**What you will do**
Collect each line of the entries that holds the string "script".

**Extracted material**
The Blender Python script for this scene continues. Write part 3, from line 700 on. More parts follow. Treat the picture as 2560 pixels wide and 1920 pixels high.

...

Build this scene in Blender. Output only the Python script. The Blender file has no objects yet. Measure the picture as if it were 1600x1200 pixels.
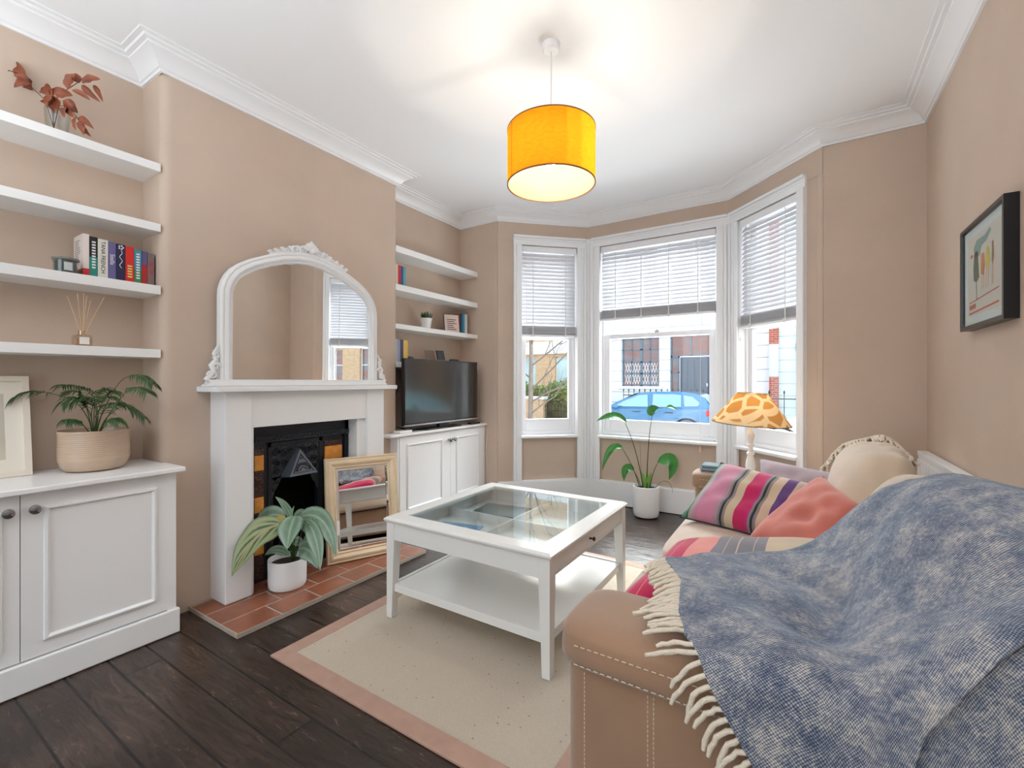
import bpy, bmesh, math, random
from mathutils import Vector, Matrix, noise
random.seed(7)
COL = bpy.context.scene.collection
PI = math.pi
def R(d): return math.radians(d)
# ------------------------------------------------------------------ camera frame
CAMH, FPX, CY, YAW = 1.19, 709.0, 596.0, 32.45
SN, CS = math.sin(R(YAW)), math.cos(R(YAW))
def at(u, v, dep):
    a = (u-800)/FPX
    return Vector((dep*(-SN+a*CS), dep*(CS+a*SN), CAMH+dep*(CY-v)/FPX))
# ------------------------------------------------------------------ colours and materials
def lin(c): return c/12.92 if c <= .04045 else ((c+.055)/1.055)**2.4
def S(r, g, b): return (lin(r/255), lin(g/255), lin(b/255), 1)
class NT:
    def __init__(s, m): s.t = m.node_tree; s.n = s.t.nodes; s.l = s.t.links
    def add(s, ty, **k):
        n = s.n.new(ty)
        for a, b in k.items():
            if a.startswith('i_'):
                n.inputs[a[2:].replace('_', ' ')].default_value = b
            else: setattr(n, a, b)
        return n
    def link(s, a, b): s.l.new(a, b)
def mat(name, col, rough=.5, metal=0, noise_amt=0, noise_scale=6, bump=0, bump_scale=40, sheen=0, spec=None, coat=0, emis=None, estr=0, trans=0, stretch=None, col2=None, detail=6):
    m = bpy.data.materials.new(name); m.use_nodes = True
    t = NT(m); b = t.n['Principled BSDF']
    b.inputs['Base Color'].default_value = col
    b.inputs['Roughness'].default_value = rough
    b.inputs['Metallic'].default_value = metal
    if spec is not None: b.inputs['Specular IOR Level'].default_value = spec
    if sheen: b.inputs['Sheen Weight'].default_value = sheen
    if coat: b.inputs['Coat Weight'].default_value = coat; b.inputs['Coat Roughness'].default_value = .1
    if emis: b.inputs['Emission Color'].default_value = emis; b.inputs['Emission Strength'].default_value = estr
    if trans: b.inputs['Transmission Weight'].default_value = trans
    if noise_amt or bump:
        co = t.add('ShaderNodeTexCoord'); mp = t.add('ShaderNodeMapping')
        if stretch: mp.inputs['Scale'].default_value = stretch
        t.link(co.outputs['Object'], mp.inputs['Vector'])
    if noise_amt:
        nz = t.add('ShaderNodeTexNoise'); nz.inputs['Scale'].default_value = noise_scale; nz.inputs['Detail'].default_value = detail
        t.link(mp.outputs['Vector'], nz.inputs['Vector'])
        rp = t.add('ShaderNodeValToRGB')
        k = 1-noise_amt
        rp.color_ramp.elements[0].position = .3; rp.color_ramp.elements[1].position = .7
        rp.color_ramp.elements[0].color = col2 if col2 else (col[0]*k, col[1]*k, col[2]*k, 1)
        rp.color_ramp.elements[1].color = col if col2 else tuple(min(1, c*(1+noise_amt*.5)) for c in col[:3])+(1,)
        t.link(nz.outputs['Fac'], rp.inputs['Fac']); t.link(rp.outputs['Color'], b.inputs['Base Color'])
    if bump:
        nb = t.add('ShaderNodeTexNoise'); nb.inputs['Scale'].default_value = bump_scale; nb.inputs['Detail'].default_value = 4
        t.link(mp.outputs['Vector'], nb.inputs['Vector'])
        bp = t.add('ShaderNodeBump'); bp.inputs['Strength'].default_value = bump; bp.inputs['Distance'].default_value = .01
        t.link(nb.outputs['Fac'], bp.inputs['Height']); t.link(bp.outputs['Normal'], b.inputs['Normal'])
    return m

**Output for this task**
The Blender Python script for this scene continues. Write part 3, from line 700 on. More parts follow. Treat the picture as 2560 pixels wide and 1920 pixels high.
Build this scene in Blender. Output only the Python script. The Blender file has no objects yet. Measure the picture as if it were 1600x1200 pixels.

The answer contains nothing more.